* _To be done_:
Take the data that follows and retype it word for word.

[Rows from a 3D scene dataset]

>> begin

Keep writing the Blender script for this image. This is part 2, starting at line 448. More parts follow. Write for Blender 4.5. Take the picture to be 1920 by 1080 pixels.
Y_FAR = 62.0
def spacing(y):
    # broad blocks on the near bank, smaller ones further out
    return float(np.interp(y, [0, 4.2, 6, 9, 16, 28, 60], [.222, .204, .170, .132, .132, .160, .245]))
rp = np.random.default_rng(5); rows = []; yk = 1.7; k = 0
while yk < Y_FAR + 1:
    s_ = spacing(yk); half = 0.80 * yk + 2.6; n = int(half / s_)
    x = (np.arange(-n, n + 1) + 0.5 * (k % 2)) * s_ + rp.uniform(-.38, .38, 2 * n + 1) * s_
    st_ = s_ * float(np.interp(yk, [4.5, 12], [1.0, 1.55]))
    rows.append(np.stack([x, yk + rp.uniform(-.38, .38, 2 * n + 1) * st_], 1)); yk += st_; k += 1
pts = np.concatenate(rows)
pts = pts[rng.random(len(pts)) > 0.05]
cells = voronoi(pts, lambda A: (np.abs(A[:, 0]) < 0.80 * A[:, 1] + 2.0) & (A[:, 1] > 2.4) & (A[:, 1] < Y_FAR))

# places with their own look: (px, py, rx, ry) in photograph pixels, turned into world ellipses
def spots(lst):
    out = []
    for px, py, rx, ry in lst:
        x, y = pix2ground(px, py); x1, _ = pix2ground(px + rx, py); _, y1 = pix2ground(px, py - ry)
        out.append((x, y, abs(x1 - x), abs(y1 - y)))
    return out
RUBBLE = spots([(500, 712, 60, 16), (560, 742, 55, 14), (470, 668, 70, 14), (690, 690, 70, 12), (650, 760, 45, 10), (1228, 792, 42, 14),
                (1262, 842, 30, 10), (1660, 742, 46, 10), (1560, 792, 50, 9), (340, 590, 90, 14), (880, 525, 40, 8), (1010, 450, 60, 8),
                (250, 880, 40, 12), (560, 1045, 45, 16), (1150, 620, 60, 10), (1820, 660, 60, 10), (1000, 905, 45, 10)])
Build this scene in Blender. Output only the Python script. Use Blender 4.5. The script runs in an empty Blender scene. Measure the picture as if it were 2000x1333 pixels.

>> end

* _Completed task_:
Keep writing the Blender script for this image. This is part 2, starting at line 448. More parts follow. Write for Blender 4.5. Take the picture to be 1920 by 1080 pixels.
Y_FAR = 62.0
def spacing(y):
    # broad blocks on the near bank, smaller ones further out
    return float(np.interp(y, [0, 4.2, 6, 9, 16, 28, 60], [.222, .204, .170, .132, .132, .160, .245]))
rp = np.random.default_rng(5); rows = []; yk = 1.7; k = 0
while yk < Y_FAR + 1:
    s_ = spacing(yk); half = 0.80 * yk + 2.6; n = int(half / s_)
    x = (np.arange(-n, n + 1) + 0.5 * (k % 2)) * s_ + rp.uniform(-.38, .38, 2 * n + 1) * s_
    st_ = s_ * float(np.interp(yk, [4.5, 12], [1.0, 1.55]))
    rows.append(np.stack([x, yk + rp.uniform(-.38, .38, 2 * n + 1) * st_], 1)); yk += st_; k += 1
pts = np.concatenate(rows)
pts = pts[rng.random(len(pts)) > 0.05]
cells = voronoi(pts, lambda A: (np.abs(A[:, 0]) < 0.80 * A[:, 1] + 2.0) & (A[:, 1] > 2.4) & (A[:, 1] < Y_FAR))

# places with their own look: (px, py, rx, ry) in photograph pixels, turned into world ellipses
def spots(lst):
    out = []
    for px, py, rx, ry in lst:
        x, y = pix2ground(px, py); x1, _ = pix2ground(px + rx, py); _, y1 = pix2ground(px, py - ry)
        out.append((x, y, abs(x1 - x), abs(y1 - y)))
    return out
RUBBLE = spots([(500, 712, 60, 16), (560, 742, 55, 14), (470, 668, 70, 14), (690, 690, 70, 12), (650, 760, 45, 10), (1228, 792, 42, 14),
                (1262, 842, 30, 10), (1660, 742, 46, 10), (1560, 792, 50, 9), (340, 590, 90, 14), (880, 525, 40, 8), (1010, 450, 60, 8),
                (250, 880, 40, 12), (560, 1045, 45, 16), (1150, 620, 60, 10), (1820, 660, 60, 10), (1000, 905, 45, 10)])
Build this scene in Blender. Output only the Python script. Use Blender 4.5. The script runs in an empty Blender scene. Measure the picture as if it were 2000x1333 pixels.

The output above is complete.